R・C・ウィルスン 公手成幸訳 『世界の秘密の扉』 創元SF文庫

世界の秘密の扉 (創元SF文庫)

世界の秘密の扉 (創元SF文庫)

 見えない扉を開いて、自分がいるところとは少し違う世界へと行く力をもつ三人姉弟。長女のカレンはその力を封じ込め、「ふつう」に暮らす道を選びました。しかし、カレンたち姉弟が幼いころに接触した、今いる世界の外からやってくる「灰色の男」の恐怖に、彼女の息子もさらされるようになります。
 カレンが、ずいぶん長いこと会わずにいた妹に会いに行くことから始まる、「灰色の男」からの逃亡の旅は、「自分たちにはどうしてこんな力が備わっているのか」を探る旅でもあります。それは、その力を使うたびに父親から暴力を伴う叱責を受けた、子ども時代と向き合うことにもつながっていきます。

あの子が生まれてこのかた、わたしはあの子によく注意して、ダディがわたしたちにやったようなことはやるまいと……あの子にはあんな人生を送らせないようにしようと思ってたの。
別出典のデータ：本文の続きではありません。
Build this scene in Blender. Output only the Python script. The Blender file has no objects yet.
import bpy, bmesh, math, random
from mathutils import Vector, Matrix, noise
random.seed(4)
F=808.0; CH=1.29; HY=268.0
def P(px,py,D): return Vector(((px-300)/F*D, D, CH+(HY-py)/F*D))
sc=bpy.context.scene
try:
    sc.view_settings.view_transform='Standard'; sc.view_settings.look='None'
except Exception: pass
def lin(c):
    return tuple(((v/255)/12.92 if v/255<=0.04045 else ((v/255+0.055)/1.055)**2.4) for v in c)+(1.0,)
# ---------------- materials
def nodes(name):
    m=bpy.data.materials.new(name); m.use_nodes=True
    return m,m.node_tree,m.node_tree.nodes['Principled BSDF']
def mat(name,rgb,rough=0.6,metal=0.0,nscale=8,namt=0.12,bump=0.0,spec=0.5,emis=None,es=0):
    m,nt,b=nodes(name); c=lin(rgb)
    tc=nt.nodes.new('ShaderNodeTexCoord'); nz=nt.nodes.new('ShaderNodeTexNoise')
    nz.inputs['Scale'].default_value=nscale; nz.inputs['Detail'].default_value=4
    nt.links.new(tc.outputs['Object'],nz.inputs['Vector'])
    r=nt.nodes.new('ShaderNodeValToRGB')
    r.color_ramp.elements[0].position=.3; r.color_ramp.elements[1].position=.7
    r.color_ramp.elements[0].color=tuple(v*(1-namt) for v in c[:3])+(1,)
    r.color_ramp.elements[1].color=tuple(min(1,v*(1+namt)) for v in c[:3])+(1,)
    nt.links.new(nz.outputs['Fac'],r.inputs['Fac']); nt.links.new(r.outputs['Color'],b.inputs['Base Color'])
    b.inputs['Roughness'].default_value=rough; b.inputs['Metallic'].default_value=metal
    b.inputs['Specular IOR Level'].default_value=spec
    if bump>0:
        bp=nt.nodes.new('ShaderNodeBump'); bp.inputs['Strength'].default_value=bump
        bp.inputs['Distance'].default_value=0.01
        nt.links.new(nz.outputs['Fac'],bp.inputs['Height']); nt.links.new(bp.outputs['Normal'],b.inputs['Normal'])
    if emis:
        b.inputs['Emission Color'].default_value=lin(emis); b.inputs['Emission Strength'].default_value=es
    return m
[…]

でも、自分をごまかしていただけだった。(P.409)

 追いつかれたり逃げたりを繰り返す中で、因果な家族関係が浮かび上がってきます。この物語に登場する家族は、不思議な力を持つ子どもがいて、それを追う者がいるというのっぴきならない問題をしょっているけれど、それでなくても「家族」という人間関係は、特有のままならなさを抱え込んでいると思うのです。それがいい方にも悪い方にも転がることが描かれているように感じられて、そこがすごく好みでした。
 「幕間劇」で「灰色の男」側の世界もしっかり描かれているのもよかった。おもしろかったです。